Central half angle for the directed sector/cone (total angle of the rotation cone is 2*epsilon). Default: pi/4.

r

radius vector at which to evaluate K

lambda

optional vector of intensity estimates at points

lambda_h

if lambda missing, use this bandwidth in a kernel estimate of lambda(x)

renormalise

See details.

border

Use border correction? Default=1, yes.

...

passed on to e.g. intensity_at_points

Value

Returns a dataframe.

Details

Computes a second order reweighted version of the Sector-K. In short, we count how many pairs of points in the pattern has both a) their difference vector's angle less than 'epsilon' radians from direction 'u' and b) difference vector length less than range r. Usually r is a vector and the output is then a vector as well.

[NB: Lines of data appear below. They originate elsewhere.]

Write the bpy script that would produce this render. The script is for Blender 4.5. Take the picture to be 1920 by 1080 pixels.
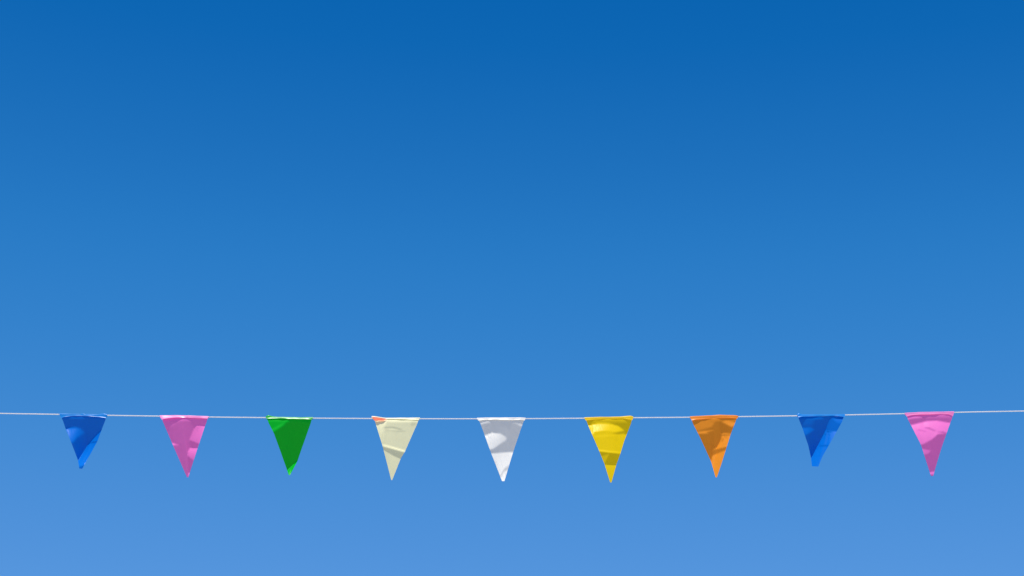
import bpy, bmesh, math, random
import numpy as np

# ------------------------------------------------------------------ camera, sky, sun, exposure
S = bpy.context.scene
for o in list(bpy.data.objects):
    bpy.data.objects.remove(o)
COL = S.collection
R = math.radians

PITCH, HFOV, EYE, DIST = R(21.0), R(30.0), 1.6, 8.0      # looking up at a line 8 m away
cam_d = bpy.data.cameras.new('camera')
cam = bpy.data.objects.new('camera', cam_d)
COL.objects.link(cam)
cam.location = (0, 0, EYE)
cam.rotation_euler = (R(90) + PITCH, 0, 0)
cam_d.sensor_width = 36
cam_d.lens = 18 / math.tan(HFOV / 2)
cam_d.clip_start, cam_d.clip_end = 0.05, 20000
S.camera = cam

SUN_EL, SUN_AZ = R(73), R(180 + 18)                      # high, behind the camera, a little to the left
SUN = np.array([math.sin(SUN_AZ) * math.cos(SUN_EL), math.cos(SUN_AZ) * math.cos(SUN_EL), math.sin(SUN_EL)])

world = bpy.data.worlds.new('World')
S.world = world
world.use_nodes = True
nt = world.node_tree
bg = nt.nodes['Background']
sky = nt.nodes.new('ShaderNodeTexSky')
sky.sky_type = 'NISHITA'
sky.sun_disc = False
sky.sun_elevation, sky.sun_rotation = SUN_EL, SUN_AZ
sky.air_density, sky.dust_density, sky.ozone_density = 0.6, 0.0, 10.0
# the camera's colour rendering of a deep blue sky: one tone curve per channel, the same all over the sky
SKY_TONE = [
    [(0, 0), (0.40, 0.0), (0.447, 0.0022), (0.51, 0.0122), (0.59, 0.028), (0.90, 0.089), (2.5, 0.28)],
    [(0, 0), (0.80, 0.103), (0.95, 0.123), (1.08, 0.159), (1.25, 0.209), (1.88, 0.298), (4.5, 0.53)],
    [(0, 0), (1.90, 0.375), (2.33, 0.434), (2.60, 0.494), (2.97, 0.580), (4.21, 0.716), (7.5, 0.90)],
]
sep = nt.nodes.new('ShaderNodeSeparateColor')
com = nt.nodes.new('ShaderNodeCombineColor')
nt.links.new(sky.outputs[0], sep.inputs[0])
for k in range(3):
    crv = nt.nodes.new('ShaderNodeFloatCurve')
    sc = nt.nodes.new('ShaderNodeMath'); sc.operation = 'MULTIPLY'; sc.inputs[1].default_value = 1 / 10
    ex = nt.nodes.new('ShaderNodeMath'); ex.operation = 'MULTIPLY'; ex.inputs[1].default_value = 10
    nt.links.new(sep.outputs[k], sc.inputs[0])
    nt.links.new(sc.outputs[0], crv.inputs['Value'])
    nt.links.new(crv.outputs[0], ex.inputs[0])
    nt.links.new(ex.outputs[0], com.inputs[k])
    cm = crv.mapping
    pts = [(x / 10, y) for x, y in SKY_TONE[k]] + [(1.0, SKY_TONE[k][-1][1] * 1.03)]
    c = cm.curves[0]
    c.points[0].location = pts[0]
    c.points[1].location = pts[-1]
    for p in pts[1:-1]:
        c.points.new(*p)
    cm.update()
nt.links.new(com.outputs[0], bg.inputs[0])
bg.inputs[1].default_value = 0.1

sun_d = bpy.data.lights.new('sun', 'SUN')
sun_d.energy, sun_d.angle, sun_d.color = 5.0, R(0.53), (1.0, 0.95, 0.87)
sun = bpy.data.objects.new('sun', sun_d)
COL.objects.link(sun)
sun.location = tuple(SUN * 20)
from mathutils import Vector
sun.rotation_euler = Vector(SUN).to_track_quat('Z', 'Y').to_euler()

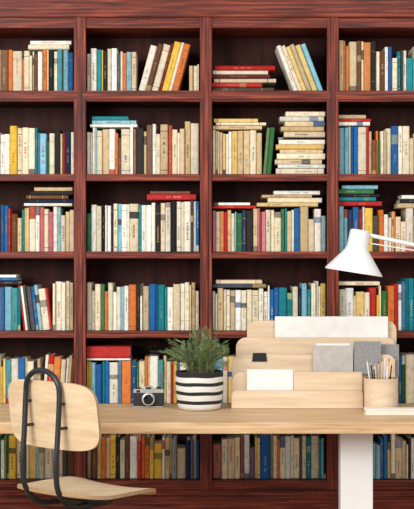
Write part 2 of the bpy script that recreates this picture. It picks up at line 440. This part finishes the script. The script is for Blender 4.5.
card('grey_notebook',354,381,341,374,6.058,0.012,greyd,og)
card('grey_notebook_small',374,399,344,376,6.1,0.006,greyd,og)
card('paper_sheet',316,350,343,376,6.058,0.002,paper,og,0.0003)
D=6.075; 
b=MB(); y0=D+CY-0.005
b.prism([(XX(252,D),ZZ(361,D)),(XX(267,D),ZZ(361,D)),(XX(266,D),ZZ(352.5,D)),(XX(253,D),ZZ(352.5,D))],y0,y0+0.018,0)
for x_ in (256,263): b.tube([PX(x_-1.5,353,D-0.007),PX(x_-1.5,357,D-0.008),PX(x_+1.5,357,D-0.008),PX(x_+1.5,353,D-0.007)],0.0005,6,mi=0)
b.build('binder_clip',[black],parent=og)
# ---------- pencil cup ----------
pcup=empty('pencil_cup'); D=5.905; s=D/F; r=16.7*s
cc=Vector((XX(381,D),D+CY,DZ)); H_=33*s
b=MB(); b.lathe([(0.001,0),(r,0),(r,H_),(r-0.005,H_),(r-0.005,0.006),(0.001,0.006)],cc,48,mis=[0,0,1,1,0]); b.build('cup',[birch,birchD],smooth=True,parent=pcup)
pen=[(-9,-2,16,pblk),(-5,3,14,white),(0,-4,20,pwood),(4,2,22,white),(7,-1,20,pwood),(10,3,15,pblk),(-2,1,17,pwood),(2,6,18,white),(-12,2,18,white),(12,-2,22,pwood),(-7,-5,12,pblk),(5,-6,15,white)]
for i,(dx,dy,up,m) in enumerate(pen):
    p0=cc+Vector((dx*s*0.6,dy*s,0.008)); p1=cc+Vector((dx*s*1.12,dy*s*1.3,H_+up*s-0.012)); d=(p1-p0).normalized()
    b=MB(); b.tube([p0,p1],0.0032,6); b.tube([p1,p1+d*0.012],0.0032,6,r2=0.0004,mi=1); b.build('pencil_%d'%(i+1),[m,pwood if m is not pwood else pblk],parent=pcup)
# ---------- sketch book ----------
D0=5.757
nb=empty('sketch_book')
b=MB(); b.box(XX(365,D0),XX(440,D0),D0+CY,D0+CY+0.065,DZ,DZ+0.003,0); b.box(XX(365,D0),XX(440,D0),D0+CY,D0+CY+0.065,DZ+0.021,DZ+0.024,0); b.build('cover',[paper],bevel=0.0006,parent=nb)
b=MB(); b.box(XX(366,D0),XX(439,D0),D0+CY+0.002,D0+CY+0.063,DZ+0.003,DZ+0.021,0); b.build('pages',[cream],parent=nb)

# ---------- desk lamp ----------
lp=empty('desk_lamp'); D=5.78; s=D/F
rim=PX(353.5,272,D); ax=Matrix.Rotation(math.radians(9),3,'Y')
b=MB(); h1=22*s; h2=43*s
b.lathe([(0.001,h2),(8.5*s,h2),(10*s,h2-1.2*s),(10.8*s,h1+4*s),(12.5*s,h1),(28.5*s,1.5*s),(28.9*s,0),(27.8*s,0),(12*s,h1-1*s),(9.5*s,h1+2*s),(9*s,h2-3*s),(0.001,h2-3*s)],rim,48,M=ax)
b.build('shade',[white],smooth=True,parent=lp)
def axp(x,z): return rim+ax@Vector((x,0,z))
b=MB(); b.lathe([(0.001,0.0),(0.016,0.002),(0.026,0.02),(0.02,0.04),(0.012,0.05),(0.012,0.075)],axp(0,h1-0.055),20,M=ax); b.build('bulb',[paper],smooth=True,parent=lp)
joint=PX(440,250,D); hp=PX(366,234,D)
b=MB(); b.tube([hp,joint],0.0085,12); b.tube([PX(371,243,D),PX(440,254,D)],0.0025,8)
b.build('arm_upper',[white],smooth=True,parent=lp)
foot=Vector((XX(470,D),D+0.1+CY,DZ))
b=MB(); b.tube([joint,foot+Vector((0,0,0.02))],0.008,12)
b.lathe([(0.001,-0.012),(0.016,-0.012),(0.016,0.012),(0.001,0.012)],joint,20,M=My.to_3x3()); b.build('arm_lower',[white],smooth=True,parent=lp)
b=MB(); b.lathe([(0.001,0),(0.075,0),(0.075,0.012),(0.07,0.018),(0.012,0.022),(0.012,0.04),(0.001,0.04)],foot,40); b.build('foot',[white],smooth=True,parent=lp)

# ---------- chair ----------
ch=empty('desk_chair'); a=math.radians(40)
f=Vector((math.sin(a),math.cos(a),0)); l=Vector((math.cos(a),-math.sin(a),0)); up=Vector((0,0,1))
SD=5.28; SC=Vector((XX(87,SD),SD+CY,ZZ(488,SD)))
def sup(A,B,n,N=64):
    out=[]
    for i in range(N):
        t=2*math.pi*i/N; c_,s_=math.cos(t),math.sin(t)
        out.append((A*math.copysign(abs(c_)**(2/n),c_),B*math.copysign(abs(s_)**(2/n),s_)))
    return out
def seatf(u,v,h):
    z=h-0.012
    if v>0.1: z-=0.9*(v-0.1)**2*2
    if v<-0.08: z+=(v+0.08)**2*1.2
    z+=u*u*0.25-0.004
    return SC+l*u+f*v+up*z
b=MB(); b.shell(sup(0.225,0.23,3.6),seatf,0.014,0,1); b.build('seat',[chairS,birchD],smooth=True,parent=ch)
BC=SC-f*0.205; ztB=0.950; zbB=0.695; BC.z=(ztB+zbB)/2
def backf(u,v,h):
    k=u*u*0.4
    return BC+l*u+up*v+f*(k+h-0.06*(v/0.13)*0.3)
b=MB(); b.shell(sup(0.238,(ztB-zbB)/2,4.6),backf,0.012,0,1); b.build('backrest',[chairw,birchD],smooth=True,parent=ch)
def tp(u,back,z): 
    p=BC+l*u-f*back; p.z=z; return p
zs=SC.z-0.045
def side(sg):
    return [tp(sg*0.06,-0.28,zs),tp(sg*0.07,-0.12,zs),tp(sg*0.082,-0.03,zs+0.012),tp(sg*0.088,0.03,zs+0.07),tp(sg*0.09,0.045,zs+0.16),tp(sg*0.09,0.036,zs+0.28),tp(sg*0.09,0.028,0.90),tp(sg*0.08,0.030,0.95),tp(sg*0.048,0.032,0.980)]
path=side(-1)+[tp(0,0.033,0.991)]+side(1)[::-1]
b=MB(); b.tube(catmull(path,8),0.0105,14); b.build('back_tube',[black],smooth=True,parent=ch)
b=MB()
for u,z in ((-0.09,0.87),(0.09,0.87),(-0.09,0.78),(0.09,0.78)):
    q=tp(u,0.0,z)
    b.tube([q-f*0.028,q+f*0.018],0.006,12)
b.build('screws',[black],smooth=True,parent=ch)
b=MB(); cxy=Vector((SC.x,SC.y,0))
b.tube([cxy+up*0.07,cxy+up*0.3],0.025,20); b.tube([cxy+up*0.3,cxy+up*(SC.z-0.05)],0.015,16)
p=cxy+up*(SC.z-0.04)
b.lathe([(0.001,-0.02),(0.09,-0.016),(0.10,0.0),(0.10,0.012),(0.001,0.012)],p,24)
b.build('column',[black],smooth=True,parent=ch)
b=MB()
for i in range(5):
    t=a+2*math.pi*i/5; d=Vector((math.cos(t),math.sin(t),0))
    b.tube([cxy+up*0.10,cxy+d*0.27+up*0.068],0.016,12,r2=0.011)
    w=cxy+d*0.26+up*0.027; sdv=d.cross(up)
    b.tube([w-sdv*0.018,w-sdv*0.004],0.026,18); b.tube([w+sdv*0.004,w+sdv*0.018],0.026,18); b.tube([w,w+up*0.045],0.006,8)
b.build('star_base',[black],smooth=True,parent=ch)

# ---------- light ----------
w=bpy.data.worlds.new('world'); sc.world=w; w.use_nodes=True
w.node_tree.nodes['Background'].inputs[0].default_value=(1.0,0.99,0.97,1); w.node_tree.nodes['Background'].inputs[1].default_value=0.72
def area(name,loc,tgt,sz,e,col=(1,1,1)):
    d=bpy.data.lights.new(name,'AREA'); d.shape='RECTANGLE'; d.size=sz[0]; d.size_y=sz[1]; d.energy=e; d.color=col
    o=bpy.data.objects.new(name,d); sc.collection.objects.link(o); o.location=loc
    o.rotation_euler=(Vector(tgt)-Vector(loc)).to_track_quat('-Z','Y').to_euler(); return o
area('soft_front_light',(-2.6,-3.8,2.5),(0,0.8,1.3),(2.2,2.0),195,(1,0.985,0.96))  # added soft light from front left to brighten the books; no window there
area('overhead_area',(1.5,-2.8,3.0),(0,0.8,1.2),(2,2),50,(1,0.97,0.93))  # unseen warm area light, overhead right; no ceiling fixture

# ---------- camera ----------
cd=bpy.data.cameras.new('camera'); cd.sensor_fit='HORIZONTAL'; cd.sensor_width=36; cd.lens=F*36/414
cd.clip_end=50
co=bpy.data.objects.new('camera',cd); sc.collection.objects.link(co)
co.location=(0,CY,CH); co.rotation_euler=(math.radians(90),0,0)
sc.camera=co
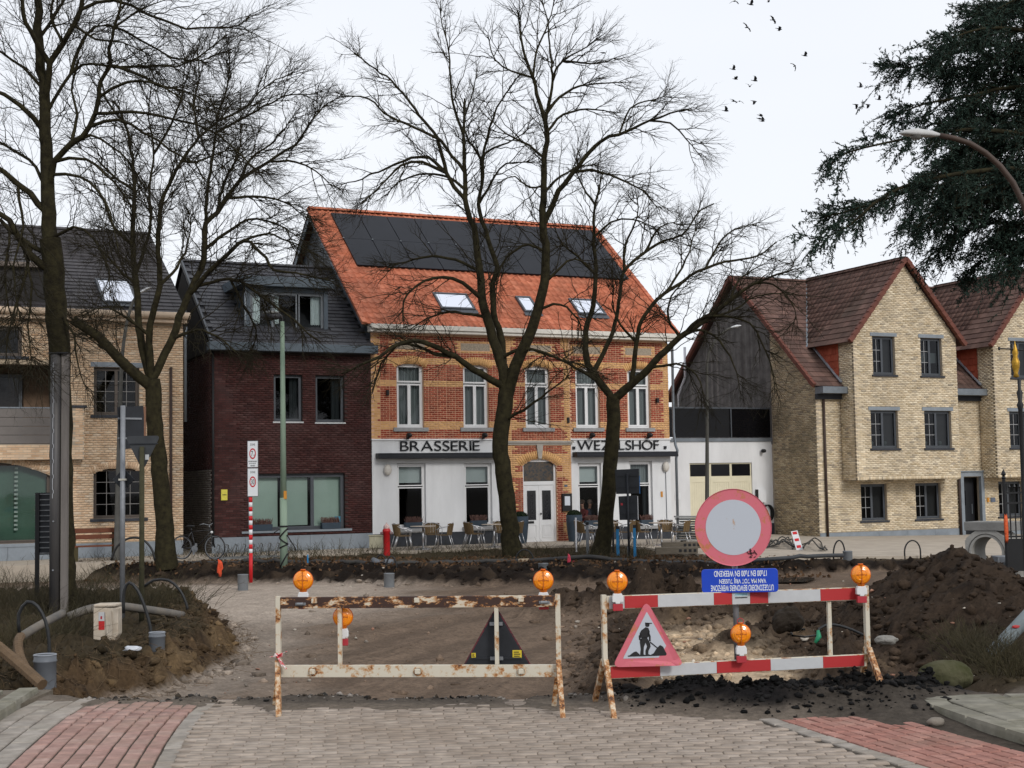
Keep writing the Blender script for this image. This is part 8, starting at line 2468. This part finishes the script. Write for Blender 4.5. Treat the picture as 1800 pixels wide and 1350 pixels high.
for px0, px1, py0, py1, n in ((240, 520, 972, 985, 500), (500, 700, 970, 984, 300), (700, 1140, 966, 984, 700), (0, 240, 985, 1000, 250), (330, 480, 965, 980, 200)):
    for i in range(n):
        q = G(random.uniform(px0, px1), random.uniform(py0, py1), 0)
        P, R = stems(3, .08, .08, random.choice([.12, .18, .3, .5]), .8, .006, seg=4)
        (a if random.random() < .6 else g2).add(*tubes(P + np.array([q[0], q[1], tz(q[0], q[1])]), R, 3))
o = a.obj('weeds', STEM, None); o['kind'] = 'stuff'
o = g2.obj('grass', GSTEM, None); o['kind'] = 'stuff'
for lab, px, py, h in (('bare sapling twigs against the burgundy plinth', 590, 985, .95), ('bare twigs beside the mint lamp post', 530, 986, .8), ('bare twigs before the bluestone plinth corner', 640, 982, .7), ('bare suckers at the foot of the big tree', 935, 982, .7)):
    p = G(px, py, 0); shrub(lab, p[0], p[1], .5, .3, h, 26, .008, STEM, .6, 'sapling', 6)
# dry roots and straw hanging from the torn verge
n = 1500
y = rng.uniform(15.5, 27, n); x = ip(y, VLY, VLX) - rng.uniform(-.2, 1.3, n)
z = terrain(x, y)[0]
d = unit(np.stack([rng.normal(.5, .6, n), rng.normal(-.3, .6, n), rng.normal(-.1, .5, n)], -1))
s = np.linspace(0, 1, 5)[None, :, None]; L = rng.uniform(.06, .3, n)
P = np.stack([x, y, z + .02], -1)[:, None] + L[:, None, None] * (d[:, None] * s + np.stack([rng.normal(0, .3, n), rng.normal(0, .3, n), -rng.uniform(0, .4, n)], -1)[:, None] * s ** 2)
R = np.broadcast_to(.0036 * np.linspace(1, .4, 5)[None], (n, 5))
o = link('dry_roots', npmesh('dry_roots', *tubes(P, R, 3)), M('root_brown', (.075, .046, .024), .9, .5, 9, col2=(.17, .115, .065), sharp=.5)); o['kind'] = 'stuff'
# fallen leaves on the far verge
n = 2600
x = rng.uniform(-12, 8, n); y = ip(x, BTX, BTY) + rng.uniform(-2.5, 2.2, n); z = terrain(x, y)[0]
a_ = unit(rng.normal(size=(n, 3))) * .05; b_ = unit(rng.normal(size=(n, 3))) * .05
c_ = np.stack([x, y, z + .03], -1)
V = np.stack([c_ - a_, c_ + b_, c_ + a_, c_ - b_], 1).reshape(-1, 3)
o = link('leaves', npmesh('leaves', V, np.arange(n * 4).reshape(-1, 4)), M('dead_leaf', (.05, .028, .014), .9, .5, 9, col2=(.14, .075, .035), sharp=.5)); o['kind'] = 'stuff'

An estimate of the intensity Lambda(x) at points can be given ('lambda'). If it is a single value, the pattern is assumed to be homogeneous. If it is a vector the same length as there are points, the pattern is taken to be second-order stationary. In this case the the sum over the pairs (i,j) is weighted with 1/(lambda[i]*lambda[j]). If 'lambda' is missing, 'lambda_h', a single positive number, should be given, which is then used for estimating the non-constant Lambda(x) via Epanechnikov kernel smoothing (see intensity_at_points). If 'renormalise=TRUE', we normalise the intensity estimate so that sum(1/lambda(x))=|W|. This corresponds in spatstat's Kinhom to setting 'normpower=2'.

About border correction: If x$bbox is a a simple bounding box, the algorithm uses the translation corrected weighting 1/area(Wx intersect Wy) with Wx=W+x. If x$bbox is a bbquad-object, for example rotated polygon, the algorithm uses simple minus border correction.